Game: Pick a Peck of People Patterns
Goal
Practice detecting patterns after brainstorming design concepts with a group.
What You’ll Need
- A pad of sticky notes
- Pen
Step 1: Pick a Challenge
As a group, choose a Challenge. You can refer back to your results from the Sponge activity, or you can make up a new one. We recommend, “Make tacos less messy for children to eat.”

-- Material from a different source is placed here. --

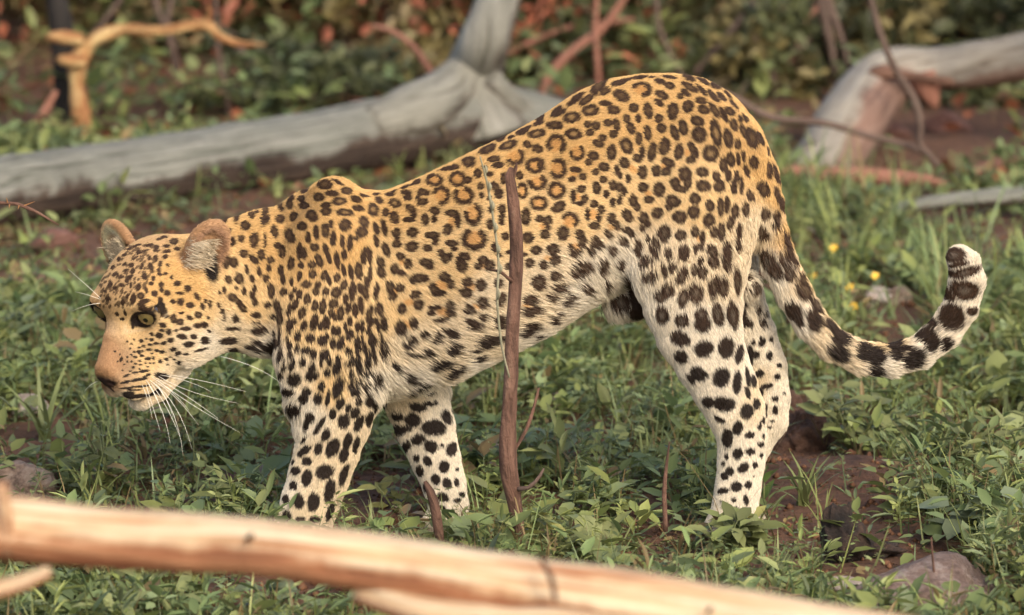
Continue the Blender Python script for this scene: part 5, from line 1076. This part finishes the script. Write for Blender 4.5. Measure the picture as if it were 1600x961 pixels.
# ------------------------------------------------------------------ plants one can tell apart
def leaf_mesh_unit(tone, wid, name="leaf", tv=LEAF_V, tf=LEAF_F, droop=.25):
    one = np.array([[1., 0, 0]])
    V, F = leaves(np.zeros((1, 3)), one, np.array([[0, 0, 1.]]), np.ones(1), np.array([wid]), np.array([droop]), tv, tf)
    return mesh_from(name, V, F, leaf_m, smooth=False, attrs={"tint": np.repeat(np.array([tone]), len(V), 0)})
def place(me, name, parent, p, d, n, L):
    d = unit(np.asarray(d, float)); n = np.asarray(n, float); n = unit(n - d * (n @ d)); s = np.cross(n, d)
    o = link(name, me, parent)
    from mathutils import Matrix
    M = Matrix(((d[0] * L, s[0] * L, n[0] * L, p[0]), (d[1] * L, s[1] * L, n[1] * L, p[1]), (d[2] * L, s[2] * L, n[2] * L, p[2]), (0, 0, 0, 1)))
    o.matrix_parent_inverse = Matrix.Translation(-parent.location) if parent else Matrix()
    o.matrix_basis = M
    return o
stem_m = NT("stem"); stem_m.base(stem_m.mix(0., (.13, .15, .05), (0, 0, 0))); stem_m.set(Roughness=.6)
def plant(name, px, py, hpx, nst, nl, Lpx, tone, label, cat="plant", wid=.55, spread=.5, seed=0, kind="leaf", upright=.35, group=None):
    r2 = np.random.default_rng(seed + 500)
    base = Pg(px, py); k = np.linalg.norm(base - CAM) / DIST * PX
    root = link(name, None); root.location = base; tag(root, label, cat, group)
    meshes = [leaf_mesh_unit(np.array(tone) * f, wid * r2.uniform(.8, 1.2)) for f in (.75, 1.0, 1.25)] if kind == "leaf" else [leaf_mesh_unit(np.array(tone) * f, wid, "blade", BLADE_V, BLADE_F, .45) for f in (.75, 1.0, 1.25)]
    if kind == "blade":
        for i in range(nl):
            az = r2.uniform(0, 6.28); el = np.pi / 2 - abs(r2.normal(0, spread))
            d = (math.cos(az) * math.cos(el), math.sin(az) * math.cos(el), math.sin(el)); n = (-math.cos(az) * math.sin(el), -math.sin(az) * math.sin(el), math.cos(el))
            place(meshes[i % 3], "blade", root, base + np.array((r2.normal(0, 4), r2.normal(0, 4), 0)) * k, d, n, hpx * k * r2.uniform(.6, 1.15))
        return root
    for j in range(nst):
        a0 = r2.uniform(0, 6.28); ln = spread * r2.uniform(.3, 1) if nst > 1 else spread * .2
        d0 = unit(np.array((math.cos(a0) * ln, math.sin(a0) * ln * .7, 1))); h = hpx * k * r2.uniform(.75, 1.05)
        p0 = base + np.array((math.cos(a0), math.sin(a0), 0)) * 3 * k
        mid = p0 + d0 * h * .5 + np.array((0, 0, .04 * h)); tip = p0 + d0 * h
        so = link("stem", mesh_from("stem", *tube([p0 - d0 * .01, mid, tip], [.0022, .0017, .0008], 5), stem_m.m), root)
        so.location = -base; 
        for i in range(nl):
            t = .2 + .8 * (i + r2.uniform(0, .6)) / nl; az = a0 + i * 2.4 + r2.normal(0, .3); el = r2.normal(upright, .3)
            p = p0 + (tip - p0) * min(t, 1)
            d = np.array((math.cos(az) * math.cos(el), math.sin(az) * math.cos(el), math.sin(el)))
            n = np.array((-math.cos(az) * math.sin(el), -math.sin(az) * math.sin(el), math.cos(el))) + r2.normal(0, .2, 3) + np.array((0, -.35, 0))
            place(meshes[i % 3], "leaf", root, p + d * .12 * Lpx * k, d, n, Lpx * k * r2.uniform(.7, 1.2))
    return root
g1, g2, g3, g4 = (.17, .19, .075), (.19, .22, .08), (.16, .195, .11), (.235, .235, .08)
plant("grass_tuft", 1258, 790, 88, 1, 22, 0, g2, "bright grass tuft on red soil just right of the hind paw", "grass tuft", wid=.085, spread=.42, seed=1, kind="blade")
plant("leafy_bush", 1335, 712, 118, 7, 8, 38, g1, "bushy round leaved plant right of the hind leg below the tail", "plant", spread=.9, seed=2)
plant("broad_leaf_herb", 1530, 850, 100, 4, 6, 56, g3, "plant with large pale rounded leaves right above the boulder", "plant", wid=.8, spread=.7, seed=3, upright=.1)
plant("leafy_sapling", 1555, 760, 120, 5, 8, 46, g1, "narrow leaved seedling clump at the right edge", "plant", wid=.36, spread=.8, seed=4)
plant("broad_leaf_herb", 1395, 815, 84, 4, 6, 36, g2, "light green herb on red soil between grass tuft and boulder", "plant", wid=.6, spread=.7, seed=5)
plant("broad_leaf_herb", 945, 915, 78, 4, 5, 52, g2, "broad leaved herb behind the pale branch, below the leopard's belly", "plant", wid=.75, spread=.8, seed=6, upright=.2)
plant("broad_leaf_herb", 800, 890, 90, 5, 6, 50, g4, "blurred yellowish green herb at the foot of the upright stick", "plant", wid=.6, spread=.8, seed=7)
plant("broad_leaf_herb", 880, 870, 76, 4, 6, 40, g2, "green herb just right of the upright stick's foot", "plant", wid=.55, spread=.8, seed=8)
plant("broad_leaf_herb", 712, 880, 80, 4, 6, 44, g2, "green herb hiding the far front paw", "plant", wid=.6, spread=.8, seed=9)
plant("broad_leaf_herb", 430, 955, 66, 3, 5, 50, g3, "blue green leaved herb below the pale front branch", "plant", wid=.72, spread=.8, seed=10, upright=.15)
plant("broad_leaf_herb", 300, 950, 60, 3, 5, 40, g2, "green herb below the pale front branch, left of the blue green one", "plant", wid=.6, spread=.8, seed=11)
plant("herb_stalk", 116, 780, 110, 1, 8, 28, g2, "single leafy stalk right of the tan stone", "plant", wid=.6, spread=.2, seed=12)
plant("herb_stalk", 172, 780, 118, 2, 7, 30, g1, "two stemmed leafy herb under the leopard's chin", "plant", wid=.55, spread=.4, seed=13)
plant("herb_stalk", 308, 775, 120, 1, 9, 24, g4, "tall yellowish seed stalk under the leopard's whiskers", "plant", wid=.4, spread=.2, seed=14)
plant("herb_stalk", 345, 790, 80, 3, 7, 30, g2, "low leafy herb left of the near front leg", "plant", wid=.6, spread=.6, seed=15)
plant("grass_tuft", 70, 690, 120, 1, 16, 0, g2, "long bladed grass tuft left of the leopard's chin", "grass tuft", wid=.07, spread=.35, seed=16, kind="blade")
plant("grass_tuft", 150, 740, 80, 1, 20, 0, g1, "dense grass tuft below the leopard's chin", "grass tuft", wid=.07, spread=.5, seed=17, kind="blade")
plant("leafy_bush", 1115, 838, 92, 5, 7, 34, g2, "leafy herb growing against the near hind leg's front", "plant", spread=.8, seed=18)
plant("broad_leaf_herb", 1172, 862, 74, 5, 6, 44, g2, "broad leaved herb in front of the near hind paw", "plant", wid=.6, spread=.8, seed=31)
plant("broad_leaf_herb", 1128, 868, 70, 5, 7, 40, g1, "rounded leafy herb left of and before the near hind paw", "plant", wid=.62, spread=.8, seed=32)
plant("leafy_bush", 1160, 846, 44, 5, 6, 34, g4, "short yellowish herb right up against the near hind paw", "plant", wid=.5, spread=1.0, seed=33)
plant("leafy_bush", 1010, 720, 100, 5, 8, 30, g1, "bushy herb under the leopard's hindquarters", "plant", spread=.9, seed=19)
plant("leafy_bush", 900, 740, 90, 5, 8, 28, g3, "grey green bushy herb right of the upright stick", "plant", spread=.9, seed=20)
plant("tall_leaf", 1190, 806, 66, 1, 3, 42, (.13, .20, .05), "bright single leaf standing against the hind leg's heel", "plant", wid=.5, spread=.1, seed=21, upright=1.1)
plant("leafy_bush", 620, 800, 62, 4, 7, 30, g4, "yellowish herb between the two front legs", "plant", spread=.8, seed=22)
plant("leafy_bush", 60, 560, 100, 5, 8, 34, g3, "dark bushy herb left of the leopard's face", "plant", spread=.9, seed=23)
plant("grass_tuft", 1540, 600, 90, 1, 24, 0, g1, "grass tuft at the right edge below the tail's end", "grass tuft", wid=.06, spread=.55, seed=24, kind="blade")
plant("broad_leaf_herb", 1200, 920, 66, 5, 6, 36, g1, "dark green herb behind the pale branch's lower right end", "plant", wid=.55, spread=.9, seed=25)
yel = NT("petal"); yel.base(yel.mix(0., (.75, .46, .03), (0, 0, 0))); yel.set(Roughness=.5)
def flower(px, py, label, seed):
    r2 = np.random.default_rng(seed); y = Pg(px, py + 40)[1]
    c = P(px, py, y); root = link("yellow_flower", None); root.location = c
    tag(root, label, "flower", "yellow flowers in the grass")
    g = np.array((c[0], c[1], float(gz(c[0], c[1]))))
    s = link("stem", mesh_from("stem", *tube([g - c, (g - c) * .4 + (.006, 0, 0), np.zeros(3)], [.002, .0015, .001], 5), stem_m.m), root)
    V, F = leaves(np.zeros((1, 3)), np.array([[1., 0, 0]]), np.array([[0, 0, 1.]]), np.ones(1), np.array([.8]), np.array([-.2]))
    me = mesh_from("petal", V, F, yel.m, smooth=False)
    for i in range(5):
        az = i * 1.2566 + .4
        n = unit(np.array((r2.normal(0, .2), -.8, .6))); u = unit(np.cross(n, (1, 0, 0))); v = np.cross(n, u)
        d = u * math.cos(az) + v * math.sin(az)
        o = place(me, "petal", root, c, d, n, .0105)
for i, (a, b, l) in enumerate([(1303, 388, "topmost yellow flower, just right of the tail"), (1270, 431, "yellow flower touching the tail's right side"), (1368, 431, "brightest yellow flower, above the pale pink stone"),
                               (1328, 449, "pale yellow flower left of the pale pink stone"), (1334, 478, "lowest yellow flower inside the tail's curve")]): flower(a, b, l, i)

# ------------------------------------------------------------------ shrubs behind
def shrub(px, py, y, wpx, hpx, nleaf, tones, label, seed, name="shrub", L=.05, cat="shrub", dens=.6):
    r2 = np.random.default_rng(seed + 900)
    p = P(px, py, y); k = np.linalg.norm(p - CAM) / DIST * PX
    base = np.array((p[0], y, float(gz(p[0], y)))); h = hpx * k; w_ = wpx * k / 2
    root = link(name, None); root.location = base; tag(root, label, cat)
    nleaf = int(nleaf * .72); S = Sheaf(); nc = 26
    cc = np.stack([r2.normal(0, .5, nc) * w_, r2.normal(0, .4, nc) * w_, r2.uniform(.12, 1, nc) * h], 1)
    ci = r2.integers(0, nc, nleaf)
    pos = cc[ci] + r2.normal(0, .17, (nleaf, 3)) * np.array((w_, w_, h * .8)) * dens / .6
    pos[:, 2] = np.abs(pos[:, 2])
    d = r2.normal(0, 1, (nleaf, 3)); n = r2.normal(0, .6, (nleaf, 3)) + (0, -.2, .9)
    LL = L * r2.uniform(.5, 1.4, nleaf)
    V, F = leaves(pos, d, n, LL, LL * r2.uniform(.4, .65, nleaf), r2.uniform(0, .4, nleaf))
    green = [t for t in tones if t is not RD]
    tn = np.array(green)[r2.integers(0, len(green), nc)][ci]
    if RD in tones:
        tn = np.where((r2.random((nleaf, 1)) < .13) | ((ci % 9 == 0)[:, None] & (r2.random((nleaf, 1)) < .5)), np.array(RD), tn)
    tn = tn * r2.uniform(.6, 1.4, (nleaf, 1))
    S.add(V, F, tn, len(LEAF_V))
    fo = link("foliage", S.mesh("foliage", leaf_m), root)
    for j in range(11):
        t = cc[r2.integers(0, nc)] * r2.uniform(.9, 1.45)
        m = t * .5 + np.array((r2.normal(0, .1) * w_, r2.normal(0, .1) * w_, .1 * h))
        limb("stem", [(np.array((r2.normal(0, .03), r2.normal(0, .03), -.03)), .012 + .01 * r2.random()), (m, .009), (t, .004)], (grey_twig, red_twig, grey_twig)[j % 3], root, seg=.05, n=7)
    return root
OL, DG, MG, RD, YG = (.16, .12, .055), (.065, .072, .034), (.095, .105, .042), (.42, .15, .085), (.19, .155, .06)
SH = [(20, 170, 6.3, 420, 330, 2600, (OL, YG, RD, OL), "olive shrub with rusty leaves at the upper left corner", .06),
      (250, 150, 6.2, 330, 190, 2400, (DG, MG, OL), "dark green shrub behind the orange dead branch", .05),
      (420, 120, 6.1, 420, 260, 2600, (OL, RD, OL, MG), "olive and rust shrub above the middle of the grey log", .06),
      (590, 110, 5.8, 380, 240, 2600, (OL, RD, YG, OL), "shrub speckled with rust red leaves left of the forking limb", .06),
      (480, 170, 5.2, 300, 90, 1500, (DG, MG), "low dark shrub hugging the grey log's far side", .045),
      (890, 90, 5.7, 340, 220, 2200, (OL, DG, MG, RD), "dark olive shrub over the leopard's lower back", .06),
      (1040, 70, 6.0, 340, 240, 2200, (DG, MG, OL), "dark green shrub above the leopard's rump", .06),
      (1215, 140, 5.3, 210, 130, 1600, (MG, MG, YG, DG), "brighter green shrub between rump and arched trunk", .045),
      (1240, 60, 6.4, 420, 300, 2400, (OL, MG, DG), "tall olive shrub behind the brighter green one", .06),
      (1450, 60, 5.7, 400, 230, 2400, (MG, DG, YG), "deep green shrub above the arched trunk", .06),
      (1620, 90, 5.5, 340, 230, 2000, (DG, MG), "dark green shrub at the upper right corner", .06),
      (1520, 170, 5.15, 260, 80, 1200, (MG, DG), "low green shrub seen beneath the arched trunk", .045),
      (-160, 150, 6.5, 380, 300, 1800, (OL, DG), "olive shrub beyond the left edge beside the rusty one", .06),
      (760, 60, 6.6, 420, 300, 2200, (OL, RD, DG), "rust flecked shrub directly behind the forking limb", .07),
      (300, 20, 7.0, 520, 300, 2400, (OL, OL, RD, YG), "broad tawny shrub farther behind the orange dead branch", .07),
      (1000, 10, 7.2, 520, 300, 2200, (OL, DG, RD), "broad brownish shrub farther behind the rump", .07)]
for i, (a, b, y, w_, h, n, tn, lab, L) in enumerate(SH): shrub(a, b, y, w_, h, n, tn, lab, i, L=L)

Step 2: Hand out the Sticky Notes
Give each of the players the same number of sticky notes. Nine is a pretty good number to start with.
Step 3: Design Solutions
Without talking or consulting each other, everyone must come up with as many different design concepts as they can in the time allotted to address the Challenge. Write or sketch one concept per Post-It note.
Step 4: Sort Results
One by one, go around the room and have each player present his concepts. After each concept is explained, stick it on a board or wall that everyone can see.
Place similar concepts near to each other. As a group, discuss where to put each concept. Using the taco example from Step 1, you might place all concepts that revolved around re-designing the taco shell into one group. Name each group. In the case of our example, we’d call it “taco shells.”
Don’t be afraid to rearrange groups and further sub-divide as you go! For example, you might find that within the taco shell ideas, some people tried to create containers, while other redesigned the taco shells to replace utensils.
Step 5: The Big Picture
After you’ve plotted all of the concepts, step back and look at the patterns that emerged. What group is the biggest? Which is the smallest? Why do you think that some groups were bigger than others? After the brainstorm is over, keep sketching more concepts on your own over the next day. How are those concepts different?